Entries with scene source code:
■ ■ ■ ■ ■ ■ ■

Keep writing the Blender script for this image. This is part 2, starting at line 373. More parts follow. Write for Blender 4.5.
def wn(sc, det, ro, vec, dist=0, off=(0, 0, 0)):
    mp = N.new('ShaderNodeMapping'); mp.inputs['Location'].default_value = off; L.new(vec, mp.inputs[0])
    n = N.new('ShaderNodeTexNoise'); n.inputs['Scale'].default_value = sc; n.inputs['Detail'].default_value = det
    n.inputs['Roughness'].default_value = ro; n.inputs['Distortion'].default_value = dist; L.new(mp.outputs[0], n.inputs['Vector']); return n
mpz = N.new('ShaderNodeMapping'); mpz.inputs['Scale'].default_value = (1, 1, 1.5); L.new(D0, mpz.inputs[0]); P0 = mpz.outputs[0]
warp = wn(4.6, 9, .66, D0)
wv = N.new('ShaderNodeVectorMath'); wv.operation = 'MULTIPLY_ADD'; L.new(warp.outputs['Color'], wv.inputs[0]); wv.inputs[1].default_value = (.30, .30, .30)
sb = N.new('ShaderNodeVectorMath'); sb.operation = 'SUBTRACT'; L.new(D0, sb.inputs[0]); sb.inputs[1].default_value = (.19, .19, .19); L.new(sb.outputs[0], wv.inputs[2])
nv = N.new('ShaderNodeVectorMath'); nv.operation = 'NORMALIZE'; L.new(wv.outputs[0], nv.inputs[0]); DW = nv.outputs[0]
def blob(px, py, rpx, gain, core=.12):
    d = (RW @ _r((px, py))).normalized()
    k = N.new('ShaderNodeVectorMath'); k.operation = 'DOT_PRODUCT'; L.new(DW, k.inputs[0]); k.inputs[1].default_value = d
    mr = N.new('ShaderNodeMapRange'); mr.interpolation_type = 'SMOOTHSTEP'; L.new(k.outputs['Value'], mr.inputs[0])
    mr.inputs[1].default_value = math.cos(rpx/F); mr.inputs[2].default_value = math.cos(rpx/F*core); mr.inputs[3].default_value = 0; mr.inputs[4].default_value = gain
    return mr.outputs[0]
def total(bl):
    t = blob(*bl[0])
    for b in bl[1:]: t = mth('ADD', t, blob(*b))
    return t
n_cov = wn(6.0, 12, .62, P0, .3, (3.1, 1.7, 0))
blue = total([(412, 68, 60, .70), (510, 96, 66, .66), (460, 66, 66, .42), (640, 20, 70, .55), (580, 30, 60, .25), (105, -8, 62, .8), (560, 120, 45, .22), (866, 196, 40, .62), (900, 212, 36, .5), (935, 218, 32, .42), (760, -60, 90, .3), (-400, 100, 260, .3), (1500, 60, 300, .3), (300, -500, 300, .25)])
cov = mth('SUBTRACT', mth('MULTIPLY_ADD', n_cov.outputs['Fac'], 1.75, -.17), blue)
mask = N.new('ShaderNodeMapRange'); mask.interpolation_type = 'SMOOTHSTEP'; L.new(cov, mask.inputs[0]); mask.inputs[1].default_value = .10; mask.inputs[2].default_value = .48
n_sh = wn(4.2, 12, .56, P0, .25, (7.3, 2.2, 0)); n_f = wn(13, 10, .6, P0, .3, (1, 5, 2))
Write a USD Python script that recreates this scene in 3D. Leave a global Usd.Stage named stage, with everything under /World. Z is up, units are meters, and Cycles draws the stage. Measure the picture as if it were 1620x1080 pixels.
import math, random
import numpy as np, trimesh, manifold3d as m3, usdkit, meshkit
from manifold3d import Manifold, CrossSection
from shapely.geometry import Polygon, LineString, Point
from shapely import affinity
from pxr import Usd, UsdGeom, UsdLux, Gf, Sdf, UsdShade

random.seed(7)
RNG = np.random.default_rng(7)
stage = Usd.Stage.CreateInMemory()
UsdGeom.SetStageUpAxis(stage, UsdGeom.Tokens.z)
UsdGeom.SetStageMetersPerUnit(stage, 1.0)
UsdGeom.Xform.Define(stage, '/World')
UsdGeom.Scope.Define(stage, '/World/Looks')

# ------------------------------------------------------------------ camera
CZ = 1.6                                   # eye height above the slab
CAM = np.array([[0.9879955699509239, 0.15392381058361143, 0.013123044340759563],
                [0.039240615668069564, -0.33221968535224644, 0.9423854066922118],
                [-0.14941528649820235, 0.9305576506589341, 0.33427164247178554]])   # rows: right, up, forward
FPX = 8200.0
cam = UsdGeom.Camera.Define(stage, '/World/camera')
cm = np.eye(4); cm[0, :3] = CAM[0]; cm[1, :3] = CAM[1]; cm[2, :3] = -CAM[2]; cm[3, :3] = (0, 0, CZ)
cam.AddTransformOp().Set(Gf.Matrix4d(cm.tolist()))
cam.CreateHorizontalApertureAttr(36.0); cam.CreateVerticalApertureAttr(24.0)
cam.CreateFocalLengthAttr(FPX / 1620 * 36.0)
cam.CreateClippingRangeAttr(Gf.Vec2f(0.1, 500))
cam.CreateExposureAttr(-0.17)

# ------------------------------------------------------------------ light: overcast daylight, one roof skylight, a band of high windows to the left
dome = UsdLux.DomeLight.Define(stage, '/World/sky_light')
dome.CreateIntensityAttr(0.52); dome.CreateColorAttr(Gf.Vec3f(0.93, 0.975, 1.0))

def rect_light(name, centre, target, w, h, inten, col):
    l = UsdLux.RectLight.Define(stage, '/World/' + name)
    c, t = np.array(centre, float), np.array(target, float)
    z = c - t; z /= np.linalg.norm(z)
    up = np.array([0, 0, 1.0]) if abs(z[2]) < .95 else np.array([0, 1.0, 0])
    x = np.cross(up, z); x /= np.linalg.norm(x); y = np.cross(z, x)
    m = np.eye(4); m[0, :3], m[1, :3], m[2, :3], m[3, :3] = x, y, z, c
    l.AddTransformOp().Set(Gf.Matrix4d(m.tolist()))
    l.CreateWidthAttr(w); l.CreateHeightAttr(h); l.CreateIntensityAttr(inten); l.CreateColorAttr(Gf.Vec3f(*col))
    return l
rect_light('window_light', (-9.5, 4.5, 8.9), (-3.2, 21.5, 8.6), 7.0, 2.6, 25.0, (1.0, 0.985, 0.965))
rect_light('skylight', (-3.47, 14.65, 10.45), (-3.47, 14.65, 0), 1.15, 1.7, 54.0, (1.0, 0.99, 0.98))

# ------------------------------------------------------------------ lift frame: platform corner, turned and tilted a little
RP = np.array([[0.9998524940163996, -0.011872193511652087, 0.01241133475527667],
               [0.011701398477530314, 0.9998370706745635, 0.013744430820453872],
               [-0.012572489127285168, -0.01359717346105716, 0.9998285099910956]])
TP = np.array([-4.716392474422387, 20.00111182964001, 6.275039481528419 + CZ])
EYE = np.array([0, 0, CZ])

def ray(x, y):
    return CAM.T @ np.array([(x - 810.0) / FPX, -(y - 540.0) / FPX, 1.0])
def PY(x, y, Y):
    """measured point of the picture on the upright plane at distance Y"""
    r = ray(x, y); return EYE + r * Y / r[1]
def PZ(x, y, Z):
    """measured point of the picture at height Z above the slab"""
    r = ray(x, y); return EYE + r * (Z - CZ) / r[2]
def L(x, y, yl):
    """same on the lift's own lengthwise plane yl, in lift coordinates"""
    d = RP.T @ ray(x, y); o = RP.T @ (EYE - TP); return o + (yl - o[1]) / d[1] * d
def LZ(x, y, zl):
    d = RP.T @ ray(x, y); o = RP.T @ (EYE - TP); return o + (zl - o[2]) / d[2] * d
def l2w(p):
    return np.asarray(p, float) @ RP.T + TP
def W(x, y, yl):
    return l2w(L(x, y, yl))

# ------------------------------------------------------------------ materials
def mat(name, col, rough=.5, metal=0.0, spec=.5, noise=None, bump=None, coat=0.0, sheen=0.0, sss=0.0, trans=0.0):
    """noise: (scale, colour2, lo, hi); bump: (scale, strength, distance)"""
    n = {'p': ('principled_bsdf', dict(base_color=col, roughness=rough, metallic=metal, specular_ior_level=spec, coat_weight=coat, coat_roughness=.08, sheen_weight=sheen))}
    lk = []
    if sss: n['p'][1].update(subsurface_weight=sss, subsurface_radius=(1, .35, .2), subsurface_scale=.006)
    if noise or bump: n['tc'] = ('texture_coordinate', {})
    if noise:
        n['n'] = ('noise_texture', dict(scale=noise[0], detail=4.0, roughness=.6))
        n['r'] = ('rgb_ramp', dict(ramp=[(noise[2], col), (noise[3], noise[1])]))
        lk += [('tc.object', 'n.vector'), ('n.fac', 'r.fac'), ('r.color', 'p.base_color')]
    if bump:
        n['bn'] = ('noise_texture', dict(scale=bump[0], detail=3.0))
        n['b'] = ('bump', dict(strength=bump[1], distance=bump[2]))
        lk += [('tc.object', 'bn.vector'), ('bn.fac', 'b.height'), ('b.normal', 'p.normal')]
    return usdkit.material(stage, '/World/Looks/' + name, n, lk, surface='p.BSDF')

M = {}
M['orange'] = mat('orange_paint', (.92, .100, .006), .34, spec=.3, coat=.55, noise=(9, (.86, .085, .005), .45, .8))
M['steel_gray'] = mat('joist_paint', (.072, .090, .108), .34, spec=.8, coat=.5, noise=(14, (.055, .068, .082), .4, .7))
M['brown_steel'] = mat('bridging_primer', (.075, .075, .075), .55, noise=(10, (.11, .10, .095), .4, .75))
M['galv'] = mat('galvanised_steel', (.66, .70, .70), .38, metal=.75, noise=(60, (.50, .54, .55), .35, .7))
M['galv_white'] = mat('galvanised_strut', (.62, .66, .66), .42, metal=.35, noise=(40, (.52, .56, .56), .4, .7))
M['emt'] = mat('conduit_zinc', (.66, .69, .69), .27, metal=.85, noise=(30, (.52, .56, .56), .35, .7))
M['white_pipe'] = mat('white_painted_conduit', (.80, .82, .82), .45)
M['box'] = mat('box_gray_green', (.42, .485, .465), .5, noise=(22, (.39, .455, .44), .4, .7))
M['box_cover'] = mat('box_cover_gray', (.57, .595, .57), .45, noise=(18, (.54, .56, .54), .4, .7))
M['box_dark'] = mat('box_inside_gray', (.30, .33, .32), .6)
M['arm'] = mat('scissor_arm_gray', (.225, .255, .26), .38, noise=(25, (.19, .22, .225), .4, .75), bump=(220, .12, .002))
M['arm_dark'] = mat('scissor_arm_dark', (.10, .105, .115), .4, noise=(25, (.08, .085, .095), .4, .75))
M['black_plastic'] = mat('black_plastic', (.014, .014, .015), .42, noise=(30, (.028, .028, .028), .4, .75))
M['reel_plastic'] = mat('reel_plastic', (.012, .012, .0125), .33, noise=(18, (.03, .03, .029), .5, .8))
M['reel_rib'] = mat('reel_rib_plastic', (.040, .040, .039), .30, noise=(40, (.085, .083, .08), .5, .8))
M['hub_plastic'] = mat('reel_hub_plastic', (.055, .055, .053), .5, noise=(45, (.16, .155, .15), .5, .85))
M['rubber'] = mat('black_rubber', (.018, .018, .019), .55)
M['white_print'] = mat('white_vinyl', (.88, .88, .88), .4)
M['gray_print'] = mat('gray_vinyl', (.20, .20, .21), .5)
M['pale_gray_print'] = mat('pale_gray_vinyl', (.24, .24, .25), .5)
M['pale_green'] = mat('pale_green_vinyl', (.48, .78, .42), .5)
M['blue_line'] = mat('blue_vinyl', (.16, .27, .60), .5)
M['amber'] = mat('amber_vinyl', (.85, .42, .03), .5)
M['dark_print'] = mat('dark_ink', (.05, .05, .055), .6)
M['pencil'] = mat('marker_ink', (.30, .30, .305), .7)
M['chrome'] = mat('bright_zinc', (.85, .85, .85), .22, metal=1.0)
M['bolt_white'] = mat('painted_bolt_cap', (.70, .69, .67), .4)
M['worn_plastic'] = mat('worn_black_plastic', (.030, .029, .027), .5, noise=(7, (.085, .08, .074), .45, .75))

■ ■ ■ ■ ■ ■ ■

_WHAT IS EXPECTED:_
Check each line of the records above for "World", and copy those that have it.

_CORRECT RESPONSE:_
Write a USD Python script that recreates this scene in 3D. Leave a global Usd.Stage named stage, with everything under /World. Z is up, units are meters, and Cycles draws the stage. Measure the picture as if it were 1620x1080 pixels.
UsdGeom.Xform.Define(stage, '/World')
UsdGeom.Scope.Define(stage, '/World/Looks')
cam = UsdGeom.Camera.Define(stage, '/World/camera')
dome = UsdLux.DomeLight.Define(stage, '/World/sky_light')
    l = UsdLux.RectLight.Define(stage, '/World/' + name)
    return usdkit.material(stage, '/World/Looks/' + name, n, lk, surface='p.BSDF')